REQUIRED TASK. Reproduce exactly the section that begins at the line containing "Recreate this scene" and ends at the line containing "return tuple(((v/255)/12.92 if", both lines included; omit all other lines.

RECORDS PROVIDED.
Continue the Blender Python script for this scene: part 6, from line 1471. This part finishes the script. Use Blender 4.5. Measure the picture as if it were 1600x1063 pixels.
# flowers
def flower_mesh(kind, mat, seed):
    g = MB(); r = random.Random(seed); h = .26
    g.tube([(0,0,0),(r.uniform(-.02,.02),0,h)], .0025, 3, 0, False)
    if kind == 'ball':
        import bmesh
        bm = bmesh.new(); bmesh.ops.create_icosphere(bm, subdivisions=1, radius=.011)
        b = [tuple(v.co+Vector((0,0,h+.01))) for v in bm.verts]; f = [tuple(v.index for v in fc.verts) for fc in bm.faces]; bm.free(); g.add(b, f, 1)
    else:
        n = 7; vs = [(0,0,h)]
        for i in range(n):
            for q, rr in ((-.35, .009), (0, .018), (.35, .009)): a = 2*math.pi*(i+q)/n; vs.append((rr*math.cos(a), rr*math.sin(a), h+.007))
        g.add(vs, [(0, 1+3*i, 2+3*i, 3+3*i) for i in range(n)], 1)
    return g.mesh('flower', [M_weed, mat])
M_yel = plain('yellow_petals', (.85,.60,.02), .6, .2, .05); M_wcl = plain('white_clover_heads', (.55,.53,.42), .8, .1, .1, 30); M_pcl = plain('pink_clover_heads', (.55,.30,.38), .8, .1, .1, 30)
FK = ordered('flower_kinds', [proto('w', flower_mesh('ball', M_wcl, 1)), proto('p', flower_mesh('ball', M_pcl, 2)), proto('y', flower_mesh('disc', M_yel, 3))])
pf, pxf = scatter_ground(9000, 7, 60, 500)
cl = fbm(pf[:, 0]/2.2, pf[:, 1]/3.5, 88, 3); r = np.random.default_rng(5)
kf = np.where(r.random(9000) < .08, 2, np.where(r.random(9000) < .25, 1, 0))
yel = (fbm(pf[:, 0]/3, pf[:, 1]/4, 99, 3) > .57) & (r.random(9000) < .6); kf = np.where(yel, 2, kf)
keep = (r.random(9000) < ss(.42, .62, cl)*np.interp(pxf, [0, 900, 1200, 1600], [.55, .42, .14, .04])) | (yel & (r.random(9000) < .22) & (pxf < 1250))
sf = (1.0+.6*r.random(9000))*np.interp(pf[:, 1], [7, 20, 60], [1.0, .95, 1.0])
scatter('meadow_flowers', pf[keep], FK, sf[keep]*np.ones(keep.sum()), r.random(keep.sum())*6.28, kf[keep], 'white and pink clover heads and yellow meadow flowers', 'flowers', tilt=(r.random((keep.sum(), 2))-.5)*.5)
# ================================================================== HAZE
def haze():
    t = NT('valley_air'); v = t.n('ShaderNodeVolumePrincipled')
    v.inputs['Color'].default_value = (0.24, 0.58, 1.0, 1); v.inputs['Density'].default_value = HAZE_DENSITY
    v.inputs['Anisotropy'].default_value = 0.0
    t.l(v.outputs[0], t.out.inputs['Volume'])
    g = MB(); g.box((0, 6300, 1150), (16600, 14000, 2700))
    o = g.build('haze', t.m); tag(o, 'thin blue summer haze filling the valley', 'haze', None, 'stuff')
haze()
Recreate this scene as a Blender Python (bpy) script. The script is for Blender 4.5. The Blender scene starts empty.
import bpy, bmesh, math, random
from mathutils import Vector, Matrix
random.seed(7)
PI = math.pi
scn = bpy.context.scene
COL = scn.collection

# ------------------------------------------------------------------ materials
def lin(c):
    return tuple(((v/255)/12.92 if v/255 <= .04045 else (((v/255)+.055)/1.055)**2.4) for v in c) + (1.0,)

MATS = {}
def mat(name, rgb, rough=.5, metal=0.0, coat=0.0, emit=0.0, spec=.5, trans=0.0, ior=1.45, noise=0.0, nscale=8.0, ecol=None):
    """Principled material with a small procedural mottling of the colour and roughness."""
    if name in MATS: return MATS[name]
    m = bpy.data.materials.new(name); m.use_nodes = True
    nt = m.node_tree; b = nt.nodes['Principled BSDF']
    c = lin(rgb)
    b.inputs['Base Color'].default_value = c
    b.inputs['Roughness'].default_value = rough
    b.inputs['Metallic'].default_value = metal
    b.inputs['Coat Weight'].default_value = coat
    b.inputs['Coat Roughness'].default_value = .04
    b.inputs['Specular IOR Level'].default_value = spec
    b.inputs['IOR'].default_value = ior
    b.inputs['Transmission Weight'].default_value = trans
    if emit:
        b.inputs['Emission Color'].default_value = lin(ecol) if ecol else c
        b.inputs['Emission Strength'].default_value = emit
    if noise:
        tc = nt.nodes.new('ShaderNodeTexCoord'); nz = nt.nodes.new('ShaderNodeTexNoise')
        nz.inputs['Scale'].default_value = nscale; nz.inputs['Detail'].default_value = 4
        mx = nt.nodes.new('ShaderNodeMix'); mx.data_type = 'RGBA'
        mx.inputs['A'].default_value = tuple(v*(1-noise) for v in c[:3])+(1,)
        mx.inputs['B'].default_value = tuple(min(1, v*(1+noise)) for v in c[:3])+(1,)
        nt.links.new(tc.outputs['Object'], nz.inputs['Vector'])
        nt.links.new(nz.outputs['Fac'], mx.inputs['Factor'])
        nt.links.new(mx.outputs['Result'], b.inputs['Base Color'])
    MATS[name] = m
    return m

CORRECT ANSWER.
Recreate this scene as a Blender Python (bpy) script. The script is for Blender 4.5. The Blender scene starts empty.
import bpy, bmesh, math, random
from mathutils import Vector, Matrix
random.seed(7)
PI = math.pi
scn = bpy.context.scene
COL = scn.collection

# ------------------------------------------------------------------ materials
def lin(c):
    return tuple(((v/255)/12.92 if v/255 <= .04045 else (((v/255)+.055)/1.055)**2.4) for v in c) + (1.0,)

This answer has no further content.